3 min read

In February 2024, a federal district court temporarily blocked an important law in Maine that would prohibit corporations substantially owned by foreign governments from spending money in Maine’s elections. The law was enacted via a ballot measure that passed with a historic margin of support from Maine voters. The district court’s decision overrules the public’s will and,  if not overturned on appeal, will allow foreign government-owned corporations to spend big in Maine’s future elections.

Maine’s ballot measure, passed by a resounding margin of 86% of voters in the Nov. 2023 election, prohibits corporations in which a foreign government holds at least a 5% stake from spending money in Maine’s state and local elections.

The district court’s ruling preliminarily enjoining this new law was based on the mistaken premise that Citizens United, a Supreme Court decision issued in 2010, broadly authorizes corporations based in the U.S. to spend unlimited money in Maine’s elections, regardless of who owns them. It does not. The Supreme Court in Citizens United held that corporations, which it defined as associations of citizens, can make independent expenditures in U.S. elections just as individual citizens can. But corporations substantially owned by foreign governments are not associations of citizens, and the Citizens United ruling is not a shield for those corporations to interfere with our elections.

Maine voters are well within their right to prohibit spending by corporations influenced by foreign government owners. Federal law has long prohibited foreign individuals, governments, and other entities from spending any money, either directly or indirectly, in U.S. elections.

In 2011, a year after the Citizens United ruling, a three-judge panel of the U.S. District Court for the District of Columbia heard a case called Bluman v. FEC, in which then-Circuit Judge Kavanaugh upheld the federal ban, concluding that the United States has a compelling interest in protecting democratic self-government, and justified an absolute ban on spending by foreign entities in U.S. elections to prevent foreign influence over the U.S. political process. The Supreme Court swiftly affirmed that judgment.
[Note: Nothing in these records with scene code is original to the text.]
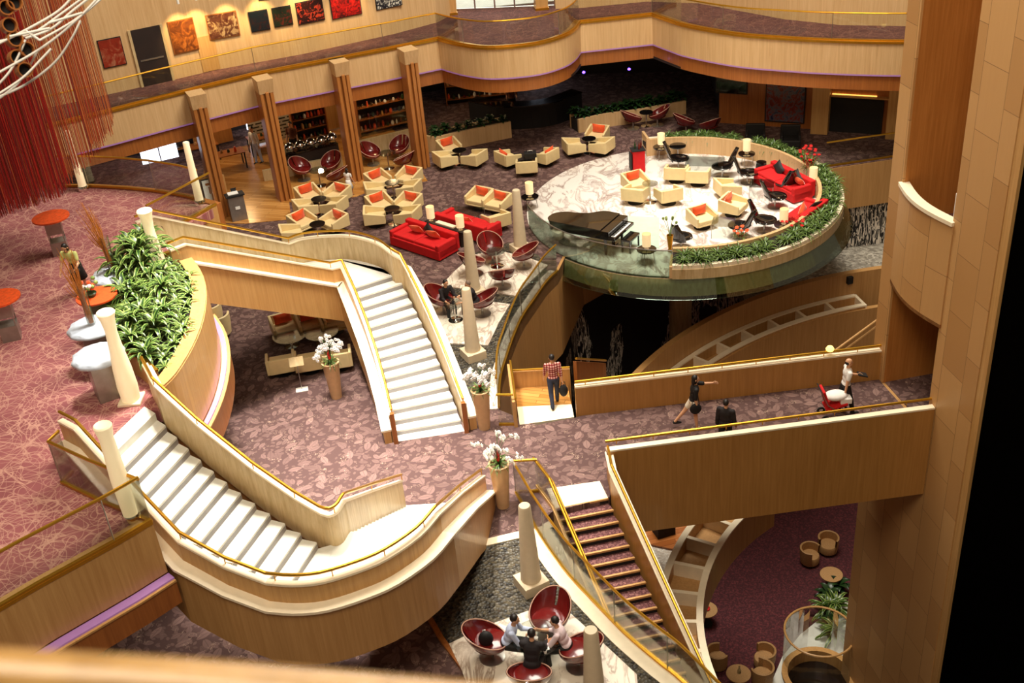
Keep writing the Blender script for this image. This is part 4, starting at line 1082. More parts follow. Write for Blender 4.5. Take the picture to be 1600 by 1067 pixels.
lamp(664, 322, 'cream cylinder lamp at the left end of the red sofa console', '', .1, False)
for u, v, w in ((827, 294, 'at the left edge of the platform'), (1033, 217, 'by the platform rear end wall'), (1167, 227, 'at the middle of the platform rear wall'),
             (1271, 271, 'behind the large red platform sofa'), (1225, 336, 'beside the small red platform sofa'), (1010, 375, 'on the glass stage beside the piano bench')):
    lamp(u, v, 'cream cylinder lamp ' + w, 'black round side table under the lamp ' + w, .02 if u > 900 else 0)
t = empty('drum_stool', 'black drum stool left of the large red platform sofa', 'stool', G(1189, 270, .02)); MB().lathe([(.2, 0), (.22, .2), (.2, .42), (0, .43)], n=20).build('body', 'mattblack', t, smooth=True); MB().lathe([(0, .43), (.2, .43), (.2, .47), (0, .48)], n=20).build('seat', 'black', t)
t = empty('side_table', 'empty black round table against the platform rear wall', 'table', G(1059, 247, .02)); MB().lathe([(0, .52), (.34, .52), (.34, .56), (0, .56)], n=24).build('tabletop', 'black', t); MB().lathe([(.2, 0), (.03, .04), (.03, .52)], n=14).build('pedestal', 'steel', t)

# ---- red sofas
def sofa(p, rz, L, label, D=.95, pillows=()):
    t = empty('sofa', label, 'sofa', p, rz)
    MB().box((0, .06, .22), (L, D-.1, .36)).build('seat_base', 'red', t, bevel=.03)
    n = 2 if L > 1.8 else 1
    for i in range(n): MB().box((-L/2+.13+(L-.26)*(i+.5)/n, .12, .45), ((L-.28)/n-.01, D-.32, .13)).build('seat_cushion', 'red', t, bevel=.04)
    MB().box((0, -D/2+.12, .42), (L, .24, .64)).build('backrest', 'red', t, bevel=.04)
    for s in (-1, 1): MB().box((s*(L/2-.09), .05, .36), (.18, D-.1, .52)).build('arm', 'red', t, bevel=.04)
    for s in (-1, 1):
        for y in (-.35, .4): MB().cyl((s*(L/2-.15), y, 0), .03, .05, 8).build('foot', 'mattblack', t)
    for x, mt, lb in pillows:
        q = Vector(p)+Matrix.Rotation(rz, 3, 'Z')@Vector((x, -.12, .52))
        c = cush0.copy(); COL.objects.link(c); c.data = cush0.data.copy() if mt != 'orange' else cush0.data
        if mt != 'orange': c.data.materials[0] = M[mt]
        c.location = q; c.rotation_euler = (.35, .6 if mt != 'orange' else -.5, rz); tag(c, lb, 'cushion')
    return t
s1a, s1b = G(689, 409, 0), G(612, 383, 0)
dirS = (s1a-s1b).xy.normalized(); rzS = math.atan2(dirS.y, dirS.x)+PI     # local +x along the front, +y to the front
nS = Vector((dirS.y, -dirS.x, 0))                                         # towards the camera side
c1 = (s1a+s1b)/2-nS*.5; L1 = (s1a-s1b).length
sofa(c1, rzS, L1, 'large red sofa facing the centre staircase', 1.1, [(.35, 'orange', 'orange cushion at the left of the large red sofa'), (-.05, 'mattblack', 'black cushion in the middle of the large red sofa'), (-.5, 'orange', 'orange cushion at the right of the large red sofa')])
c2 = c1-nS*1.75+Vector((dirS.x, dirS.y, 0))*.55
sofa(c2, rzS+PI, L1, 'red sofa behind the console, backing onto it', 1.0, [(.2, 'orange', 'orange cushion on the red sofa behind the console')])
cc = (c1+c2)/2; cc += -nS*.03
t = empty('console_table', 'long dark console table between the two red sofas', 'table', (cc.x, cc.y, 0), rzS)
MB().box((0, 0, .60), (1.9, .34, .05)).build('tabletop', 'dark', t, bevel=.008)
for s in (-1, 1): MB().box((s*.85, 0, .29), (.06, .32, .58)).build('leg', 'dark', t)
MB().box((0, 0, .2), (1.6, .3, .04)).build('shelf', 'dark', t)
for k, lb in ((.75, 0), (-.75, 'cream cylinder lamp at the right end of the red sofa console')):
    q = Vector((cc.x, cc.y, .625))+Matrix.Rotation(rzS, 3, 'Z')@Vector((k, 0, 0))
    if lb: dup(lamp0, q, 0, lb)
    else: lamp0.location = q
t = MB().box((0, 0, .03), (.9, .2, .06)).build('serving_tray', 'coping', loc=(cc.x, cc.y, .625), rz=rzS, bevel=.01); tag(t, 'long pale tray on the console between the red sofas', 'tray')
p = G(1225, 287, .3); p.z = .02
sofa(p, face(p, G(1150, 320, 0)), 2.5, 'large red sofa at the back right of the platform', 1.0, [(.7, 'mattblack', 'black cushion on the left of the large red platform sofa'), (-.4, 'mattblack', 'black cushion in the middle of the large red platform sofa'), (-.85, 'orange', 'orange cushion on the large red platform sofa')])
p = G(1258, 338, .3); p.z = .02
sofa(p, face(p, G(1180, 330, 0)), 1.7, 'small red sofa behind the front right planter of the platform', .9, [(.2, 'mattblack', 'black cushion on the small red platform sofa'), (-.3, 'orange', 'orange cushion on the small red platform sofa')])

# ---- black shell lounge chairs
shell0 = None
def shellchair(u, v, tu, tv, label):
    global shell0
    p = G(u, v, .4); p.z = .02; a = face(p, G(tu, tv, 0))
    if shell0 is not None: return dup(shell0, p, a, label)
    r = empty('shell_lounge_chair', label, 'chair', p, a, 'black shell lounge chairs on the platform')
    def sheet(fn, nu, nv, th):
        vs = [fn(i/nu, j/nv) for j in range(nv+1) for i in range(nu+1)]; w = nu+1
        fs = [(j*w+i, j*w+i+1, (j+1)*w+i+1, (j+1)*w+i) for j in range(nv) for i in range(nu)]
        m = MB(); m.add(vs, fs); o = m
        return o
    def back(u_, v_):
        x = u_*2-1; w = .30*(1-v_*.62)*(1+.25*math.sin(v_*PI)); z = .40+.78*v_
        return Vector((x*w, -.22-.30*v_+.10*x*x, z))
    def seat(u_, v_):
        a_ = u_*2*PI; r_ = v_
        return Vector((r_*.40*math.cos(a_), .12+r_*.42*math.sin(a_), .36+.10*r_*r_+.06*max(0, -math.sin(a_))*r_))
    o = sheet(back, 8, 10, .03).build('backrest', 'black', r, smooth=True); md = o.modifiers.new('Solidify', 'SOLIDIFY'); md.thickness = .035; md.offset = 0
    o = sheet(seat, 20, 5, .03).build('seat', 'black', r, smooth=True); md = o.modifiers.new('Solidify', 'SOLIDIFY'); md.thickness = .05; md.offset = 0
    MB().lathe([(.26, 0), (.26, .02), (.035, .05), (.03, .36)], (0, .1, 0), n=18).build('pedestal', 'steel', r, smooth=True)
    shell0 = r; return r
for u, v, tu, tv, lb in ((1056, 250, 1120, 262, 'black shell lounge chair beside the lamp at the platform rear end'),
                         (1133, 262, 1085, 280, 'black shell lounge chair turned left by the low glass table'),
                         (1164, 272, 1215, 285, 'black shell lounge chair turned right, left of the large red sofa'),
                         (1207, 310, 1255, 318, 'glossy black shell lounge chair in front of the large red sofa'),
                         (1230, 290, 1200, 275, 'black shell lounge chair with its back to the small red sofa'),
                         (1160, 356, 1120, 362, 'black shell lounge chair turned left behind the front planter'),
                         (1190, 346, 1230, 365, 'black shell lounge chair turned right behind the front planter'),
                         (1062, 375, 1100, 352, 'black shell lounge chair at the left end of the front planter')):
    shellchair(u, v, tu, tv, lb)

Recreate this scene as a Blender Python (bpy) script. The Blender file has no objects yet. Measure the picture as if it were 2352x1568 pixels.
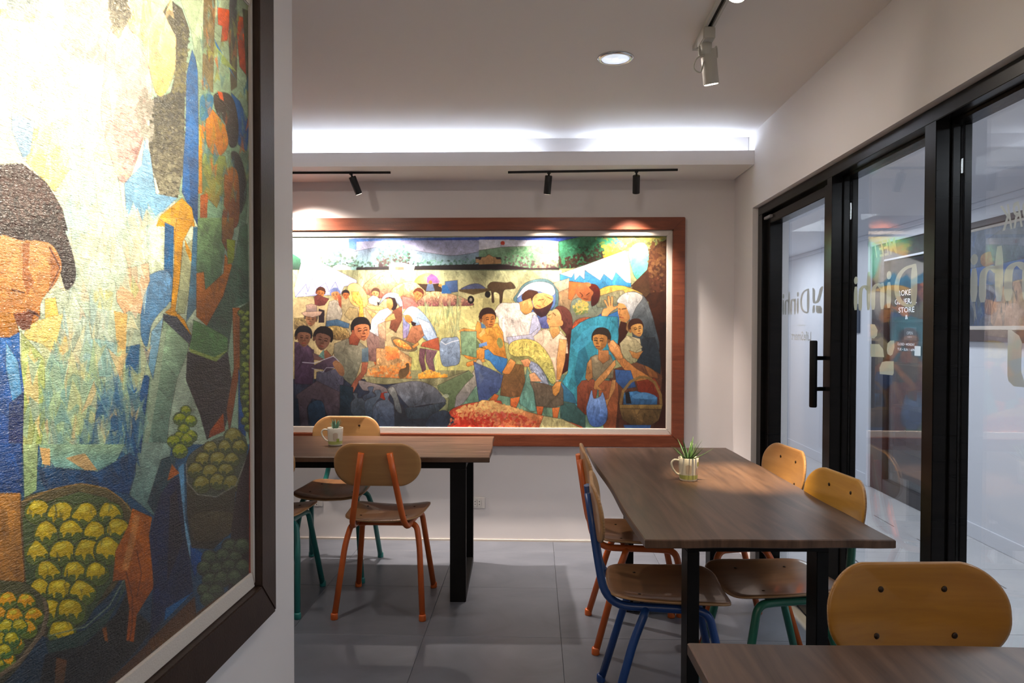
import bpy, bmesh, math, random
import numpy as np
from mathutils import Vector, Matrix
SC=bpy.context.scene; COL=SC.collection
random.seed(11)
# ---------------------------------------------------------------- camera, world, lights, exposure
H=1.37; FPX=1650.0
YAW=math.atan(53/FPX); PIT=math.atan(30/FPX); ROL=math.radians(.12)
FWD=Vector((-math.sin(YAW)*math.cos(PIT),math.cos(YAW)*math.cos(PIT),-math.sin(PIT)))
RGT=Vector((math.cos(YAW),math.sin(YAW),0)); UPV=RGT.cross(FWD)
RGT,UPV=RGT*math.cos(ROL)+UPV*math.sin(ROL),-RGT*math.sin(ROL)+UPV*math.cos(ROL)
cam=bpy.data.cameras.new('camera'); cam.sensor_width=36; cam.lens=FPX/2352*36; cam.clip_start=.05
co=bpy.data.objects.new('camera',cam); COL.objects.link(co)
M=Matrix((RGT,UPV,-FWD)).transposed().to_4x4(); M.translation=Vector((0,0,H)); co.matrix_world=M
SC.camera=co
w=bpy.data.worlds.new('world'); SC.world=w; w.use_nodes=True
w.node_tree.nodes['Background'].inputs[0].default_value=(.62,.66,.75,1); w.node_tree.nodes['Background'].inputs[1].default_value=.25
vs=SC.view_settings; vs.view_transform='Standard'; vs.look='None'; vs.exposure=-.12; vs.gamma=1; vs.use_curve_mapping=False
SL=.02; X0=1.167; XC=2.816; XLW=-.78          # the side walls run a degree off the back wall's normal
CEIL=2.495; SOF=2.31; YB=4.60; YBEAM=4.166
def light(name,kind,loc,energy,color,aim=None,size=.1,size_y=None,spot=60,blend=1,soft=.02):
    l=bpy.data.lights.new(name,kind); l.energy=energy; l.color=color
    if kind=='AREA':
        l.shape='RECTANGLE' if size_y else 'DISK'; l.size=size
        if size_y: l.size_y=size_y
    elif kind=='SPOT': l.spot_size=math.radians(spot); l.spot_blend=blend; l.shadow_soft_size=soft
    else: l.shadow_soft_size=soft
    o=bpy.data.objects.new(name,l); COL.objects.link(o); o.location=loc
    d=(Vector(aim)-Vector(loc)) if aim else Vector((0,0,-1)); o.rotation_euler=d.to_track_quat('-Z','Y').to_euler()
    return o
WARM=(1,.70,.40); NEUT=(1,.86,.74); COOL=(.85,.91,1)
# picture lamps on the soffit track (the last one hangs beyond the partition)
WSPOT=(1,.84,.72)
light('spot_a','SPOT',(-1.60,4.30,2.17),150,WSPOT,(-1.40,4.60,1.75),spot=95,soft=.02)
light('spot_b','SPOT',(-1.07,4.365,2.175),330,WSPOT,(-.2,4.38,.0),spot=80,soft=.02)
light('spot_c','SPOT',(.072,4.36,2.17),145,WSPOT,(.06,4.57,.3),spot=84,soft=.02)
light('spot_d','SPOT',(.607,4.36,2.17),125,WSPOT,(.58,4.60,1.0),spot=88,soft=.02)
# white ceiling-track lamps
light('spot_e','SPOT',(.665,2.72,2.28),620,(1,.74,.42),(.90,3.10,.735),spot=27,soft=.025)
light('spot_f','SPOT',(.57,2.13,2.33),640,(1,.89,.70),(-.74,.86,1.93),spot=58,soft=.05)
light('spot_g','SPOT',(.60,1.2,2.33),5,WARM,(.95,1.75,.735),spot=60,soft=.03)
# the one recessed downlight first, then unseen area lamps added for ambience
for i,(x,y,e) in enumerate(((.33,3.02,6),(-1.35,3.0,14),(.33,.9,1.5),(.33,-1.0,9),(-.2,-2.0,12))):
    light('downlight_%d'%i,'AREA',(x,y,2.47),e,NEUT,size=.12)
# corridor ceiling panels
for y in (1.2,3.4,5.6,7.8):
    light('corridor_panel_%d'%int(y),'AREA',(2.15+SL*y,y,2.18),23,COOL,size=.3,size_y=.9)
light('shop_panel','AREA',(3.9,6.0,2.3),5,COOL,size=.5,size_y=.5)
# ---------------------------------------------------------------- materials
MATS={}
def mat(name,rgb,rough=.5,metal=0,spec=.5,emit=None,es=0,noise=None,bump=None,coat=0):
    if name in MATS: return MATS[name]
    m=bpy.data.materials.new(name); m.use_nodes=True; nt=m.node_tree; b=nt.nodes['Principled BSDF']
    b.inputs['Base Color'].default_value=(*rgb,1); b.inputs['Roughness'].default_value=rough; b.inputs['Metallic'].default_value=metal
    b.inputs['Specular IOR Level'].default_value=spec; b.inputs['Coat Weight'].default_value=coat
    if emit: b.inputs['Emission Color'].default_value=(*emit,1); b.inputs['Emission Strength'].default_value=es
    tc=nt.nodes.new('ShaderNodeTexCoord')
    if noise:   # (scale xyz, other colour, detail)
        mp=nt.nodes.new('ShaderNodeMapping'); mp.inputs['Scale'].default_value=noise[0]; nt.links.new(tc.outputs['Object'],mp.inputs[0])
        n=nt.nodes.new('ShaderNodeTexNoise'); n.inputs['Scale'].default_value=1; n.inputs['Detail'].default_value=8; n.inputs['Roughness'].default_value=.6; n.inputs['Distortion'].default_value=noise[2]
        nt.links.new(mp.outputs[0],n.inputs['Vector'])
        r=nt.nodes.new('ShaderNodeValToRGB'); r.color_ramp.elements[0].color=(*rgb,1); r.color_ramp.elements[1].color=(*noise[1],1)
        r.color_ramp.elements[0].position=.32; r.color_ramp.elements[1].position=.68
        nt.links.new(n.outputs['Fac'],r.inputs[0]); nt.links.new(r.outputs[0],b.inputs['Base Color'])
    if bump:    # (scale, strength, distance)
        n2=nt.nodes.new('ShaderNodeTexNoise'); n2.inputs['Scale'].default_value=bump[0]; n2.inputs['Detail'].default_value=5
        nt.links.new(tc.outputs['Object'],n2.inputs['Vector'])
        bp=nt.nodes.new('ShaderNodeBump'); bp.inputs['Strength'].default_value=bump[1]; bp.inputs['Distance'].default_value=bump[2]
        nt.links.new(n2.outputs['Fac'],bp.inputs['Height']); nt.links.new(bp.outputs[0],b.inputs['Normal'])
    MATS[name]=m; return m
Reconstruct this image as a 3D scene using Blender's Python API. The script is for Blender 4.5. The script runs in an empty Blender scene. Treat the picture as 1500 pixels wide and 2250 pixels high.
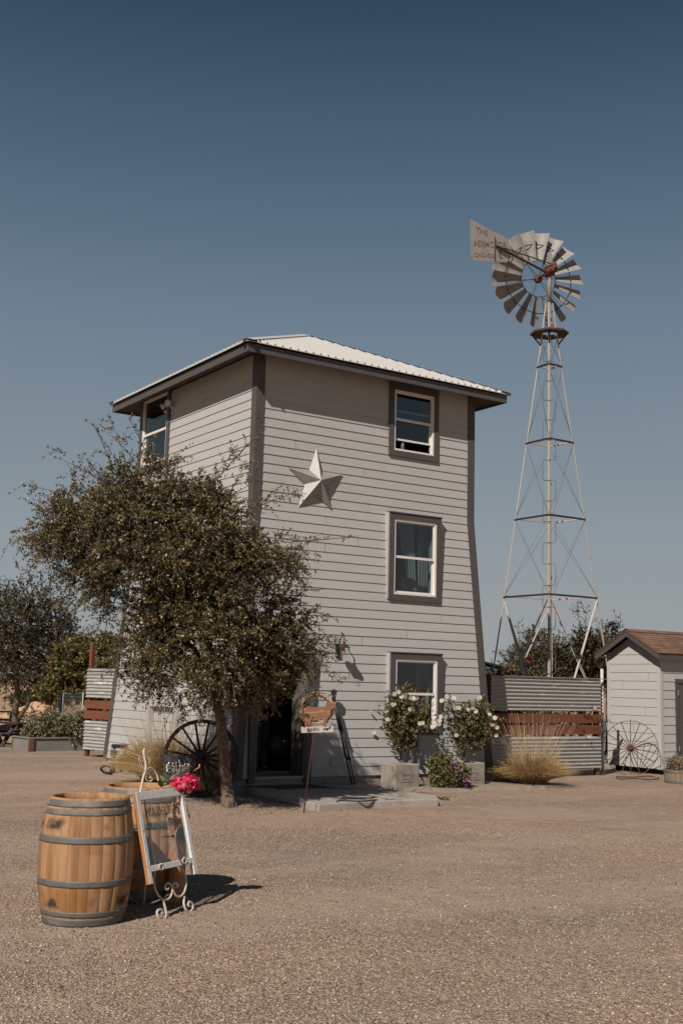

Despite this law, foreign entities can and do spend money in U.S. elections. They do so through a backroad: namely, as shareholders of U.S. corporations that spend tremendously in U.S. elections to benefit the interests of their owners, including foreign entity owners, using resources that the common voter cannot hope to match.

This is not an uncommon or unlikely occurrence. Today, the default U.S. corporation is a multinational one. Nearly 40% of all equity in U.S. corporations comes from foreign investment, leaving businesses in America owned in significant part by shareholders spanning across the globe – shareholders that can include foreign governments (directly or through government-owned investment vehicles). These foreign entities’ investments or ownership stakes – which are often substantial and worth millions of dollars – influence the company’s decisions, including decisions about if and how to spend money in U.S. elections.

The ballot measure passed in Maine effectively puts an end to this pathway of influence by foreign government-owned corporations, something the state is constitutionally permitted to do. Maine has a compelling state interest in preventing these corporations from spending money to influence elections in order to protect and preserve Maine’s democratic self-government.

Maine’s interest in preserving its democratic self-government warrants the respect that courts have historically afforded it. The U.S. Court of Appeals for the First Circuit should overturn the district court, and affirm Maine’s ability to protect its elections from foreign government influence, even where that influence passes through U.S.-based corporations.